• Goal: Locate each line with the string "follow" in the listing below and copy it.

• Data:
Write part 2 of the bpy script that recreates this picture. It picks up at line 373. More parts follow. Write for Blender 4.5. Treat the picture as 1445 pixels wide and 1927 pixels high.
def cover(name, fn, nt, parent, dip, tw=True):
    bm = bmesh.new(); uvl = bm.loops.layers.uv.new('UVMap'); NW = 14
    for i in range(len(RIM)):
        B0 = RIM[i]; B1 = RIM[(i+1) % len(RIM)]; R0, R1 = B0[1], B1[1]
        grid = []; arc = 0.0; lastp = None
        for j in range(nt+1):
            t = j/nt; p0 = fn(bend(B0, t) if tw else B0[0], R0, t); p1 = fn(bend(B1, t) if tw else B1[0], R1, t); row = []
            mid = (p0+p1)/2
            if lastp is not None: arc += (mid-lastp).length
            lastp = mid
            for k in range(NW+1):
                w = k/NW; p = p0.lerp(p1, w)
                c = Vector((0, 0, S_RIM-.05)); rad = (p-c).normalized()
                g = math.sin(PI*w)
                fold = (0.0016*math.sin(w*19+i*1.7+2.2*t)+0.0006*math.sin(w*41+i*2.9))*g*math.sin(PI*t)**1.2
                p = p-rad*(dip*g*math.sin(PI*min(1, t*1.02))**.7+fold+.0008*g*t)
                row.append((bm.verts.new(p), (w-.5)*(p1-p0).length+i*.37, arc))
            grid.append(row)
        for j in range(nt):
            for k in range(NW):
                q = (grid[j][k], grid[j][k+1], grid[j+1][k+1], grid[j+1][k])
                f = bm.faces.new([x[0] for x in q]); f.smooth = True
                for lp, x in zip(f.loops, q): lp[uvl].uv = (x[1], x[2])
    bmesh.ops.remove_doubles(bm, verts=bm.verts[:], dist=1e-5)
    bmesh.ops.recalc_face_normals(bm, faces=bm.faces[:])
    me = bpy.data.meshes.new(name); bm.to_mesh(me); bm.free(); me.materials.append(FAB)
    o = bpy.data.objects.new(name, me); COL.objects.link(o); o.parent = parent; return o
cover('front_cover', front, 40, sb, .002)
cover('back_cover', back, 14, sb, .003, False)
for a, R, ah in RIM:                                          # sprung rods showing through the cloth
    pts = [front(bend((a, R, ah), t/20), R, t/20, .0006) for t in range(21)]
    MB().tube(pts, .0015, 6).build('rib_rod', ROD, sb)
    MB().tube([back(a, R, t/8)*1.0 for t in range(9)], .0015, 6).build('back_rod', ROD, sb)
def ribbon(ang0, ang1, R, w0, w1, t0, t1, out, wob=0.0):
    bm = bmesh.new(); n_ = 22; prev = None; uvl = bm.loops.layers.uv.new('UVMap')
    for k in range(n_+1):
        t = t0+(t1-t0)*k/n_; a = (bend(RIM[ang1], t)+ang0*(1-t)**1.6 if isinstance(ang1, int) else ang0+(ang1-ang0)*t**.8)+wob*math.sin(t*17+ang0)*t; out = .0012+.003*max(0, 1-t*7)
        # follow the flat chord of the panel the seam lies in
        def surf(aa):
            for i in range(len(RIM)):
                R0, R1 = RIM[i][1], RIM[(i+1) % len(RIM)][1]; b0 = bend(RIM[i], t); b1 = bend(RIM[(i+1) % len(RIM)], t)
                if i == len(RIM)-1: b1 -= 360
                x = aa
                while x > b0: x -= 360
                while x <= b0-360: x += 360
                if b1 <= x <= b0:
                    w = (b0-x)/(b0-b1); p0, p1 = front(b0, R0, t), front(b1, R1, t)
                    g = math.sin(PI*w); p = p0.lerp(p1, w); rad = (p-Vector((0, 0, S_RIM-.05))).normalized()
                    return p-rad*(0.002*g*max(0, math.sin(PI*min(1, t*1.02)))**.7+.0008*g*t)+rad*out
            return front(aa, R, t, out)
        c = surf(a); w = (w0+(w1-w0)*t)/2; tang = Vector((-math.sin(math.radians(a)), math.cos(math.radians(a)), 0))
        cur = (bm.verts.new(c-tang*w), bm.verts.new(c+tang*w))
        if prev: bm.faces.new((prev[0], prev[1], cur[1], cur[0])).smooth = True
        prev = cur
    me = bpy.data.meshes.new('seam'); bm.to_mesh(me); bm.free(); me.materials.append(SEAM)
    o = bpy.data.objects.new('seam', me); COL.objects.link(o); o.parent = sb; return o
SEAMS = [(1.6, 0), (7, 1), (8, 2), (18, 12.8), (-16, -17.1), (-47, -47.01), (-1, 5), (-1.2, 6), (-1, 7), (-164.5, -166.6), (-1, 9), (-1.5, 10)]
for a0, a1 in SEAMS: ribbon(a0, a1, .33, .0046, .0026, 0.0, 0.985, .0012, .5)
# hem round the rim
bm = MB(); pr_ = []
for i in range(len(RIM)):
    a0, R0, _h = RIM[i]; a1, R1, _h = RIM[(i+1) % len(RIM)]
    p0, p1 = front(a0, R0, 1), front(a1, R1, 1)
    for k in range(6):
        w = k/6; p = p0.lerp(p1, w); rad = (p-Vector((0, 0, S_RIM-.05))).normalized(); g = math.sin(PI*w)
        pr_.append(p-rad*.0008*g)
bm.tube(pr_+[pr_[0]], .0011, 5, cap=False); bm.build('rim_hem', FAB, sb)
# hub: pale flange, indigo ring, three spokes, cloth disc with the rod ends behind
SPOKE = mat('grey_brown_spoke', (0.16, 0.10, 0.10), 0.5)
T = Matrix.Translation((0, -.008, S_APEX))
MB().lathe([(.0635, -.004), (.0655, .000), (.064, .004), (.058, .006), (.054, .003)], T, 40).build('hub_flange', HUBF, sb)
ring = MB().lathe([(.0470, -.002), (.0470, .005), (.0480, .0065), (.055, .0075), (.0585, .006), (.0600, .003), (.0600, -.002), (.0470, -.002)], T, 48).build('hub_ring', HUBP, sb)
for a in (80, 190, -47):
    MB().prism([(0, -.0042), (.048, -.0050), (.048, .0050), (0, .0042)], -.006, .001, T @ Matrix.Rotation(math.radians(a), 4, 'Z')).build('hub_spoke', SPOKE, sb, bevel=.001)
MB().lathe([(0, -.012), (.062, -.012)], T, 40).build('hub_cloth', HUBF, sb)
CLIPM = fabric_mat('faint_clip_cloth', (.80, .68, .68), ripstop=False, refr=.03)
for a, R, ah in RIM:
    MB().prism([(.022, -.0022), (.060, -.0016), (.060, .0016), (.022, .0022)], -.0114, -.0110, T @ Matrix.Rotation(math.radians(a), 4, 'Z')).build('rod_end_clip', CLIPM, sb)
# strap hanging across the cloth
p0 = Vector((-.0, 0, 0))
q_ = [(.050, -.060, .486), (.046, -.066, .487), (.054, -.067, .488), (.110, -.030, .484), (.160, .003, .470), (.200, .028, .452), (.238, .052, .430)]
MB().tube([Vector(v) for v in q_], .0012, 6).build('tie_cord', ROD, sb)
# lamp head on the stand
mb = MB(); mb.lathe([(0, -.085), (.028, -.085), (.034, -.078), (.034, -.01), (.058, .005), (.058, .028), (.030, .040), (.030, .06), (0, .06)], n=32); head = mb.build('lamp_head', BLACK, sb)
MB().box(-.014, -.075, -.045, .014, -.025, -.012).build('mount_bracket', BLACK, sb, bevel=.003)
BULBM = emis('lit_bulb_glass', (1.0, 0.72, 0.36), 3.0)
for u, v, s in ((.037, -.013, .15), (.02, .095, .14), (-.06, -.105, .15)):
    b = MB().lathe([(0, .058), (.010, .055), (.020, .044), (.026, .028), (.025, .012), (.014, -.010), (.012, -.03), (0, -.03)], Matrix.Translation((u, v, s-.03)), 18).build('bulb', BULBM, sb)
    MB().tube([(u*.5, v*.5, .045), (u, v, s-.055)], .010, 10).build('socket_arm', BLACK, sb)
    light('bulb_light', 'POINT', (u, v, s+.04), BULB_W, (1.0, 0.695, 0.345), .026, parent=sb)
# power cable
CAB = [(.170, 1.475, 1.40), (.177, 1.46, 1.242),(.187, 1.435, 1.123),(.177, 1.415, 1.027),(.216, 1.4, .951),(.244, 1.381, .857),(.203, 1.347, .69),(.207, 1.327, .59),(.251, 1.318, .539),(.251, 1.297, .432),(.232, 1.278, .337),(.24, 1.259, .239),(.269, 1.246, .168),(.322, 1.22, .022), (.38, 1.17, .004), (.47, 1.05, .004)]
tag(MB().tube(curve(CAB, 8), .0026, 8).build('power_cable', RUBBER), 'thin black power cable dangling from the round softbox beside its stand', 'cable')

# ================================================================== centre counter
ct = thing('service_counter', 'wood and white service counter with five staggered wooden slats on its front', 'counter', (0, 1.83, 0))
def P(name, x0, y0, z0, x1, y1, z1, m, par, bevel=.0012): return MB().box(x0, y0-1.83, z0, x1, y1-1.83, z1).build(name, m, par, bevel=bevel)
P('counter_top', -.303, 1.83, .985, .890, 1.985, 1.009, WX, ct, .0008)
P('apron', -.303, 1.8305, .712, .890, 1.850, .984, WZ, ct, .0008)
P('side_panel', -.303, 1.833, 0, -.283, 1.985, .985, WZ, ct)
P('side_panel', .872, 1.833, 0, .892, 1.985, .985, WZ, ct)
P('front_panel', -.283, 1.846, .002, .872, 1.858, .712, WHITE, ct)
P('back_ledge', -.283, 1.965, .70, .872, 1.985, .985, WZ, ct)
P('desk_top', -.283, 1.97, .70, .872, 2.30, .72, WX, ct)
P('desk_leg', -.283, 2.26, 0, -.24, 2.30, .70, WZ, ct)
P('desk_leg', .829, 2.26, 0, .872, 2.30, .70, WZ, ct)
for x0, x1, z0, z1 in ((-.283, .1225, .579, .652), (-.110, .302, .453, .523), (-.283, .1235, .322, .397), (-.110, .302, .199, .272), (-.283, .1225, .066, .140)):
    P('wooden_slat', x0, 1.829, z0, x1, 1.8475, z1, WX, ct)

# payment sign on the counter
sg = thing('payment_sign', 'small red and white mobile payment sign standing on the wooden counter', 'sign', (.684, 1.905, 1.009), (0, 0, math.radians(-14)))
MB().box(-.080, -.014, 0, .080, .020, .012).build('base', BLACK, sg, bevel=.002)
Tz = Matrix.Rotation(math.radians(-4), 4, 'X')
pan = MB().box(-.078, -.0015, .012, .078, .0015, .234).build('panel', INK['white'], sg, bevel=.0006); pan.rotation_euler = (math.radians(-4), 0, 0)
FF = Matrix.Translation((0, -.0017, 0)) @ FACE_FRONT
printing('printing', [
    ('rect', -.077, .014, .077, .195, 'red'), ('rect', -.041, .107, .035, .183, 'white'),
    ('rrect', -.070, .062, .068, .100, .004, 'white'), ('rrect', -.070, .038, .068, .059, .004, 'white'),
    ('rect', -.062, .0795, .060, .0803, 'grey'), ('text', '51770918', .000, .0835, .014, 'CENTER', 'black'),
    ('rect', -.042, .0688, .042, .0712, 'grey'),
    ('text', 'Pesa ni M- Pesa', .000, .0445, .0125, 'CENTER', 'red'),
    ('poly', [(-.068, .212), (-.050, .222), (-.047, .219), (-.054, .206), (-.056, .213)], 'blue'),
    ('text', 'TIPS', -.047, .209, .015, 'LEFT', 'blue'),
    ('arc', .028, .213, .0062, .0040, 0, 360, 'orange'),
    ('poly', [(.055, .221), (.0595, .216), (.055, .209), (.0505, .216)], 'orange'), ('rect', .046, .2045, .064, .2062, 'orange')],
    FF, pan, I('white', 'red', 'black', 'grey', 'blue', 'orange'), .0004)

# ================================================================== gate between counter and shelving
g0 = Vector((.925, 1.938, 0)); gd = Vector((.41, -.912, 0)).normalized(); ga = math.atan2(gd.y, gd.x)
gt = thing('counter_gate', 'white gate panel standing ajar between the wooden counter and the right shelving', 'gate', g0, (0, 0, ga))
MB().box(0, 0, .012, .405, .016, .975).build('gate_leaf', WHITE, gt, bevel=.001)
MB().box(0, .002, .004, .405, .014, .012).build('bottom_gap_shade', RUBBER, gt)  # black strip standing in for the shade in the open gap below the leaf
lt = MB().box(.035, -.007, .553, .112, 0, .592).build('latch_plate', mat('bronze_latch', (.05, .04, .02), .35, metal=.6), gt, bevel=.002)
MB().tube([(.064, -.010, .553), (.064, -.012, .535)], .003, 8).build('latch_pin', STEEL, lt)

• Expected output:
Write part 2 of the bpy script that recreates this picture. It picks up at line 373. More parts follow. Write for Blender 4.5. Treat the picture as 1445 pixels wide and 1927 pixels high.
        # follow the flat chord of the panel the seam lies in